Nach der E SSV-NF 5/58 wird die Mithilfe beim Hausbau einer Hilfskraft des Betriebes, die eine Gegenleistung für erbrachte Arbeit in der Landwirtschaft ist, zwar im Interesse des land(forst)wirtschaftlichen Betriebes geleistet, hat aber keinen unmittelbaren Einfluß auf die Verbesserung der Organisation dieses Betriebes. Ein Unfall bei einer solchen Mithilfe ist daher kein Arbeitsunfall nach § 175 Abs 1 ASVG. Es handelt sich nur um die Abstattung des sonst üblicherweise in Geld gezahlten Lohnes durch eigene Arbeit. Arbeiten außerhalb des eigenen land(forst)wirtschaftlichen Betriebes sind jedoch nur dann nach § 175 Abs 3 Z 4 ASVG geschützt, wenn sie im Rahmen der Nachbarschaftshilfe für einen anderen land(forst)wirtschaftlichen Betrieb verrichtet werden. Diese Bedingung trifft - wie das Berufungsgericht zutreffend ausgeführt hat - auf die Mitarbeit des Klägers bei der Schlägerung von fünf Buchen nicht zu. Dabei handelt es sich zwar um Arbeiten im Rahmen der Nachbarschaftshilfe für seinen Bruder. Da dieser aber keinen land(forst)wirtschaftlichen Betrieb führte, wurde diese Nachbarschaftshilfe nicht für einen anderen derartigen Betrieb geleistet.

Eine Tätigkeit, die zum Teil im betrieblichen und zum Teil im privaten Interesse entfaltet wird, steht nur dann unter Unfallversicherungsschutz, wenn die betrieblichen Interessen gegenüber den privaten nicht erheblich in den Hintergrund treten (SSV-NF 3/150; 5/10; 6/24; 6/50; 7/79 und 7/106 jeweils mwN).
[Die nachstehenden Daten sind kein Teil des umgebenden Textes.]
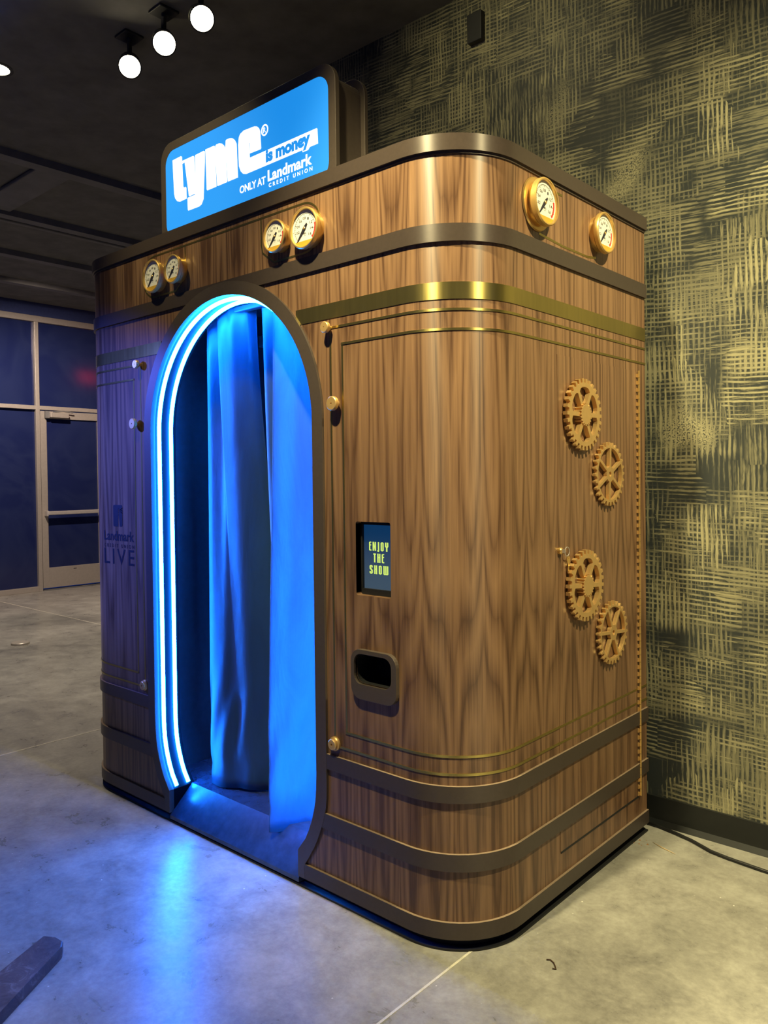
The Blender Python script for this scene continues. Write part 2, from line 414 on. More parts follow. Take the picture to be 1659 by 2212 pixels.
boxes('duct', [(-5.05, -4.05, 0.74, 0.98, CEIL - 0.03, CEIL)], M['beam'], ce, 0.01)
boxes('pipe', [(-5.30, -5.25, -5, 7, CEIL - 0.04, CEIL)], M['beam'], ce, 0.01)

# left storefront wall: soffit over aluminium frame, panes and a door
structure(boxes('wall_left', [(XL - 0.12, XL, -5, 7, 3.29, CEIL)], M['soffit']))
def window(nm, y0, y1, z0, z1, fr):
    o = structure(boxes(nm, [(XL - 0.055, XL - 0.045, y0, y1, z0, z1)], M['glass']))
    boxes('window_frame', fr, M['alu'], o, 0.003)
    return o
fx0, fx1 = XL - 0.11, XL + 0.0
window('window_1', -5, 2.545, 0.06, 2.175, [(fx0, fx1, -5, 2.545, 0.0, 0.06), (fx0, fx1, -5, 2.545, 2.175, 2.222)])
window('window_2', -5, 2.545, 2.222, 3.219, [(fx0, fx1, -5, 6.9, 3.219, 3.29)])
window('window_3', 2.592, 6.9, 2.222, 3.219, [(fx0, fx1, 2.592, 6.9, 2.175, 2.222), (fx0, fx1, 2.545, 2.592, 0.0, 3.219)])
window('window_4', 3.46, 6.9, 0.06, 2.175, [(fx0, fx1, 3.42, 3.46, 0.0, 2.175), (fx0, fx1, 3.46, 6.9, 0.0, 0.06)])
d = structure(boxes('door_1', [(XL - 0.055, XL - 0.045, 2.68, 3.34, 0.272, 2.075)], M['glass']))
boxes('door_frame', [(XL - 0.08, XL - 0.02, 2.605, 2.68, 0.03, 2.165), (XL - 0.08, XL - 0.02, 3.335, 3.40, 0.03, 2.165), (XL - 0.08, XL - 0.02, 2.68, 3.335, 2.075, 2.165), (XL - 0.08, XL - 0.02, 2.68, 3.335, 0.03, 0.272)], M['alu'], d, 0.002)
boxes('threshold', [(XL - 0.09, XL + 0.01, 2.6, 3.42, 0.0, 0.012)], M['beam'], d)
boxes('door_plate', [(XL - 0.0205, XL - 0.0185, 2.985, 3.025, 0.235, 0.242)], M['ink'], d)
pb = boxes('push_bar', [(XL + 0.02, XL + 0.06, 2.645, 3.35, 0.913, 0.958)], M['steel'], d, 0.008)
boxes('bar_bracket', [(XL - 0.02, XL + 0.05, 2.632, 2.655, 0.90, 0.965), (XL - 0.02, XL + 0.05, 3.345, 3.37, 0.90, 0.965)], M['steel'], pb, 0.004)
dc = boxes('door_closer', [(XL - 0.018, XL + 0.05, 2.70, 2.93, 2.085, 2.145)], M['alu'], d, 0.006)
V1, F1 = tube_geo([(XL + 0.03, 2.74, 2.15), (XL + 0.03, 2.86, 2.168), (XL + 0.03, 2.99, 2.156)], 0.008, 8)
mesh('closer_arm', V1, F1, M['beam'], dc)
boxes('closer_bracket', [(XL - 0.018, XL + 0.02, 2.652, 2.70, 2.08, 2.165)], M['beam'], dc)

wbx = boxes('wall_box', [(-0.82, -0.745, WY - 0.03, WY, 3.205, 3.33)], M['can'], None, 0.004)
tag(wbx, 'small black box mounted high on the gold-brushed wall', 'box')

# ------------------------------------------------------------------ ceiling spotlights
def can_light(loc, aim, label, r=0.049):
    t = thing('ceiling_spotlight', label, 'lamp', (loc[0], loc[1], CEIL), 'bright spotlights in a row under the dark ceiling')
    L = Vector(loc) - Vector((loc[0], loc[1], CEIL)); q = Vector(aim).normalized().to_track_quat('Z', 'Y').to_matrix().to_4x4()
    h = lathe('housing', [(0, -0.14), (r * 0.8, -0.14), (r * 1.04, -0.11), (r * 1.12, 0.004), (r * 1.0, 0.004), (r * 1.0, -0.006)], M['can'], t, 28)
    h.matrix_local = Matrix.Translation(L) @ q
    e = lathe('lens', [(0, -0.002), (r * 0.6, 0.0), (r * 1.0, -0.006)], M['lamp'], t, 28); e.matrix_local = Matrix.Translation(L) @ q
    V, Fc = tube_geo([(0, 0, 0), (0, 0, -0.02), L - Vector(aim).normalized() * 0.12], 0.012, 8)
    mesh('stem', V, Fc, M['can'], t)
    spot('spotlight_beam', Vector(loc) + Vector(aim).normalized() * 0.02, Vector(loc) + Vector(aim), 24, 122, 0.7, 0.04)
    b = boxes('mounting_plate', [(-0.05, 0.05, -0.05, 0.05, -0.012, 0.0)], M['can'], t, 0.004)
    return t
aim = (0.70, -0.42, -0.55)
can_light((-2.222, 0.352, 3.30), aim, 'lit spotlight nearest the left edge of the row of three on the ceiling')
can_light((-1.926, 0.352, 3.30), aim, 'lit spotlight in the middle of the row of three on the ceiling')
can_light((-1.640, 0.355, 3.30), aim, 'lit spotlight at the upper right end of the row of three on the ceiling')
t = thing('recessed_downlight', 'lit round downlight flush in the ceiling at the far left edge', 'lamp', (-2.985, 0.045, CEIL))
lathe('trim_ring', [(0.062, -0.001), (0.078, -0.001), (0.08, -0.004), (0.062, -0.006), (0.062, -0.001)], M['can'], t, 32)
lathe('lens', [(0, -0.004), (0.062, -0.003)], M['lamp'], t, 32)

# red exit sign in the corridor behind the booth: only its glow in the filmed glass shows
t = thing('exit_sign', 'red lit exit sign whose blurred glow shows in the glass above the door', 'sign', (-6.40, 4.12, CEIL))
boxes('sign_case', [(-0.02, 0.03, -0.17, 0.17, -0.70, -0.48)], M['can'], t, 0.006)
boxes('hanger', [(-0.006, 0.006, -0.006, 0.006, -0.49, 0.0)], M['can'], t)
V, Fc = font_fit('EXIT', -0.14, 0.14, -0.665, -0.515, 0.0, 1.0, 0.03)
mesh('exit_lettering', [(-0.0215, -v[0], v[1]) for v in V], Fc, M['exitred'], t, fix=False)

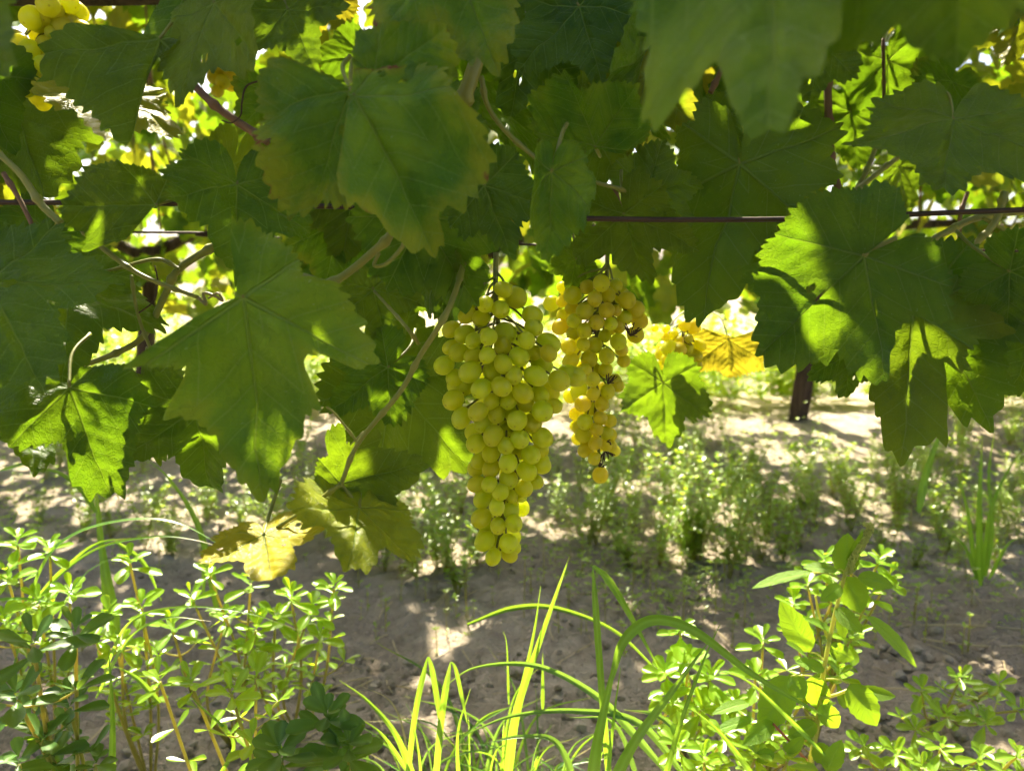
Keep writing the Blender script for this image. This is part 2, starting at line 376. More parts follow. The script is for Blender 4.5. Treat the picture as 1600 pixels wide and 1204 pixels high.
# ------------------------------------------------------------------ vine leaf shapes
def outline(rng, lobes=.5, n=240, teeth=1.0, lat=.86, basal=.64, asym=.06):
    s1 = .74 - .42 * lobes; s2 = .66 - .22 * lobes
    half = [(0, 1.0), (6, .93), (14, .82), (22, .70 - .12 * lobes), (30, s1), (40, s1 + .13), (50, lat * .93), (57, lat), (66, lat * .9), (78, s2 + .12), (90, s2),
            (101, basal * .9), (116, basal), (135, basal * .92), (152, basal * .84), (166, basal * .70), (174, .26), (180, .06)]
    xs = np.array([h[0] for h in half], float); phi = np.linspace(-180, 180, n, endpoint=False)
    r = np.zeros(n)
    for sgn in (-1, 1):
        ys = np.array([h[1] * (1 + rng.uniform(-asym, asym)) for h in half]); xj = xs + np.array([0] + [rng.uniform(-3, 3) for _ in xs[1:-1]] + [0])
        ys[0] = 1.0; ys[-1] = .06
        m = (phi >= 0) if sgn > 0 else (phi < 0)
        r[m] = np.interp(np.abs(phi[m]), xj, ys)
    k = np.array([1, 2, 1.0]); k /= k.sum(); r = np.convolve(np.concatenate([r[-1:], r, r[:1]]), k, 'valid')
    # teeth of uneven width
    ph = 0; tooth = np.zeros(n); i = 0
    while i < n:
        wdt = max(3, int(n / 360 * rng.uniform(5.5, 10.5))); a = rng.uniform(.03, .105) * teeth
        for j in range(wdt):
            if i + j < n:
                f = j / wdt; tooth[i + j] = a * (f / .6 if f < .6 else (1 - f) / .4)
        i += wdt
    r = r * (1 + (tooth - .03) * np.clip((178 - np.abs(phi)) / 12, 0, 1))
    return np.radians(phi), r
def poly_outline(rng, c, tip, poly, n, flip):
    """polar outline (about the petiole joint) of a leaf measured in the photograph"""
    c = np.array(c, float); L = math.hypot(tip[0] - c[0], tip[1] - c[1]); y2 = np.array([tip[0] - c[0], -(tip[1] - c[1])]) / L
    x2 = np.array([y2[1], -y2[0]]) * (-1 if flip else 1); Q = []
    for p in poly:
        d = np.array([p[0] - c[0], -(p[1] - c[1])]); Q.append((d @ x2 / L, d @ y2 / L))
    phi = np.linspace(-math.pi, math.pi, n, endpoint=False); r = np.full(n, .05)
    for i, a in enumerate(phi):
        dx, dy = math.sin(a), math.cos(a); best = 0
        for (ax, ay), (bx, by) in zip(Q, Q[1:] + Q[:1]):
            ex, ey = bx - ax, by - ay; den = dx * ey - dy * ex
            if abs(den) < 1e-9: continue
            t = (ax * ey - ay * ex) / den; u = (ax * dy - ay * dx) / den
            if t > 0 and 0 <= u <= 1: best = max(best, t)
        r[i] = max(best, .04)
    r2 = np.concatenate([r[-2:], r, r[:2]]); r = np.convolve(r2, np.array([0, 1, 3, 1, 0]) / 5, 'valid'); i = 0
    while i < n:
        wdt = max(3, int(n / 360 * rng.uniform(4.5, 9))); a = rng.uniform(.03, .11)
        for j in range(wdt):
            if i + j < n: f = j / wdt; r[i + j] *= 1 + a * (f / .6 if f < .6 else (1 - f) / .4) - .02
        i += wdt
    return phi, r
def leaf_md(seed, lobes=.5, fold=.25, curl=.25, ruffle=.07, n=240, rings=9, side=0.0, teeth=1.0, lat=.86, basal=.64, roll=0.0, detail=True, shape=None):
    """unit vine leaf: petiole joint at the origin, tip at +Y, upper face +Z"""
    rng = random.Random(seed); phi, r = poly_outline(rng, *shape[:3], n, shape[3]) if shape else outline(rng, lobes, n, teeth, lat, basal)
    V, LP, RIM = [(0, 0, 0)], [(0, 0, 0)], [0.0]
    k1, k2 = rng.choice((3, 4, 5)), rng.choice((6, 7, 8)); p1, p2 = rng.uniform(0, 6), rng.uniform(0, 6); sx = rng.uniform(0, 50)
    for j in range(1, rings + 1):
        f = (j / rings) ** .85
        for a, rr in zip(phi, r):
            q = rr * f; x, y = q * math.sin(a), q * math.cos(a); aa = abs(a)
            z = fold * abs(x) * (1 - .35 * abs(x)) - curl * (y * abs(y)) * .6 - .25 * curl * x * x + side * x * y
            z += ruffle * q * q * (math.sin(k1 * a + p1) + .55 * math.sin(k2 * a + p2))
            if detail:
                ai = 0 if aa < R(28) else (R(56) if aa < R(87) else R(118)); t = q * math.cos(aa - ai); nn = abs(q * math.sin(aa - ai))
                z -= .022 * math.exp(-(nn / .035) ** 2) * min(1, q * 4)
                uu = (t - .95 * nn) / .165; z += .013 * abs((uu % 1) - .5) * -2 * min(1, nn * 7)
                z += .10 * mnoise.noise(Vector((x * 2.6 + sx, y * 2.6, sx))) * min(1, q * 3) + .022 * mnoise.noise(Vector((x * 8 + sx, y * 8, sx)))
            if roll:   # blade rolled about its midrib
                R0 = .42 / roll; th = x / R0
                x2 = R0 * math.sin(th); z2 = z - R0 * (1 - math.cos(th)); V.append((x2, y, z2))
            else: V.append((x, y, z))
            LP.append((q * math.sin(a), q * math.cos(a), 0)); RIM.append(f)
    F = [[0, 1 + (i + 1) % n, 1 + i] for i in range(n)]
    for j in range(rings - 1):
        o = 1 + j * n
        for i in range(n):
            a, b_ = o + i, o + (i + 1) % n
            F.append([a, b_, b_ + n, a + n])
    if detail and seed % 3 == 0 and n > 200:      # eaten holes
        hs = [(rng.uniform(-.45, .45), rng.uniform(-.2, .7), rng.uniform(.018, .04)) for _ in range(3)]; A = np.array(LP)
        F = [f for f in F if not any((A[f, 0].mean() - a) ** 2 + (A[f, 1].mean() - b_) ** 2 < c * c for a, b_, c in hs)]
    md = MD(V, F, {'lp': LP, 'rim': RIM})
    return md
def leaf_frame(C, T, roll=0.0, scale=None, flip=False, face=None):
    """matrix of a leaf whose joint is at C and whose tip is at T; upper face towards the viewer unless flipped"""
    C, T = Vector(C), Vector(T); y = (T - C); L = y.length if scale is None else scale; y.normalize()
    n = (face if face is not None else (CAM - C)); n = n - y * n.dot(y); n.normalize()
    if flip: n = -n
    x = y.cross(n); M3 = Matrix((x, y, n)).transposed(); M3 = Matrix.Rotation(roll, 3, y) @ M3
    return Matrix.Translation(C) @ M3.to_4x4() @ Matrix.Diagonal((L, L, L, 1))

# ------------------------------------------------------------------ the near vine
near = empty('grapevine', Vector((0.15, .95, gz(.15, .95))))
tag(near, 'leafy grapevine filling the upper half, its large shaded leaves hanging over the bunches', 'grapevine')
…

Selbst wenn man davon ausginge, daß sich der Unfall des Klägers bei einer mit seiner Beschäftigung als Land- und Forstwirt zusammenhängenden Instandhaltung und Erneuerung des Arbeitsgerätes (Gewinnung von Rohmaterial für Holzstiele von in der Land- und Forstwirtschaft des Klägers benötigten Arbeitsgeräten) ereignet hätte, würde dieses betriebliche Interesse gegenüber dem an der Brennholzgewinnung für den privaten Haushalt des Bruders so in den Hintergrund treten, daß es nur mehr als Nebenzweck und "Gelegenheitsursache" für die Mithilfe bei der Schlägerung von fünf Buchen angesehen werden könnte.

Die Kostenentscheidung beruht auf § 77 Abs 1 Z 2 lit b ASGG.